Las Vegas Recovers Select Jobs, Increasing Multifamily Sales

Multifamily sales in the Las Vegas metro area increased by 59.6 percent between the third quarters of 2010 and 2011, this in concurrence with the overall unemployment rate dropping from 15.5 percent to 14.2 percent.

Multifamily sales in the Las Vegas metro area increased by 59.6 percent between the third quarters of 2010 and 2011, this in concurrence with the overall unemployment rate dropping from 15.5 percent to 14.2 percent. According to Real Capital Analytics, 4,612 units were sold during the first three quarters of 2011, and the average unit price rose to $51,082 from $43,560 the previous year.

The rise in employment occurred mostly in the services industry, while jobs in finance and construction remained stagnant.

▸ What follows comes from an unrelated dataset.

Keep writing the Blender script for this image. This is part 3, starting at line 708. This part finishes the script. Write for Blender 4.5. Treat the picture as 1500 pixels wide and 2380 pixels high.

Colliers International expects population growth in Southern Nevada to accelerate in order to accommodate a return of employment along the strip, likely rekindling development that was halted by the recession.

According to Colliers International, Class A properties saw vacancy rates rise from Q1 to Q3 of 2011, while Class B and C properties saw these rates decline substantially. As might be expected, the overall decrease in vacancy rates caused asking rates for rentals to increase considerably. The downtown area saw the average asking rate for a one-bedroom apartment rise from $520 to $623. The Henderson and Green Valley area saw these rates jump even higher, from $589 to $736.

Gary Banner, vice president of the multifamily division at Colliers, does not foresee any improvement in the single-family market that might affect trends in multifamily. “I don’t believe houses should be investment property,” Banner says. “They’re not made for that.”

Banner adds that the vacancy rate for single-family homes in today’s market stands at around 50 percent. “Those average rents typically start at about $1,200 a month,” Banner says. “A Class A apartment tops out at about $1,400. For those that do not have school-age children at home, it would be wiser to rent in a market where the housing prices are still falling.”

With respect to multifamily, downtown continues to be the area with the highest renter occupancy rate, coming in at 63 percent in the third quarter of 2011. Banner says that “momentum is building” in downtown, and that this will only continue with the relocation of Zappos.com from Henderson, Nev. to the former City Hall building at Las Vegas Boulevard and Stewart Avenue.

Tony Hsieh, the 37 year-old CEO of the online company, has already leased incubator space for the building, as well as three floors of living space in a high-rise condo for employees. Banner says that the overall employee count will be around 2,000.

“Tony is from the Bay Area and he wants that eclectic feel in the downtown districts of Las Vegas,” Banner adds. “He’s going to input about $350 million into the downtown districts.”

As for 2011, the largest regional multifamily sale was the 341-unit Colonial Grande at Palm Vista, which sold for $41.05 million, or $120,381 per unit. This property was built in 2007, shortly before the onset of the financial crisis, and it remains one of the newest complexes in the metro area.

The monthly driver’s license count in the region rose by 11 percent between July 2010 and 2011, while the residential electric meter count ticked up 1.2 percent during this same period, reinforcing the indication that Southern Nevada is slowly recovering from an exceptionally severe economic downturn.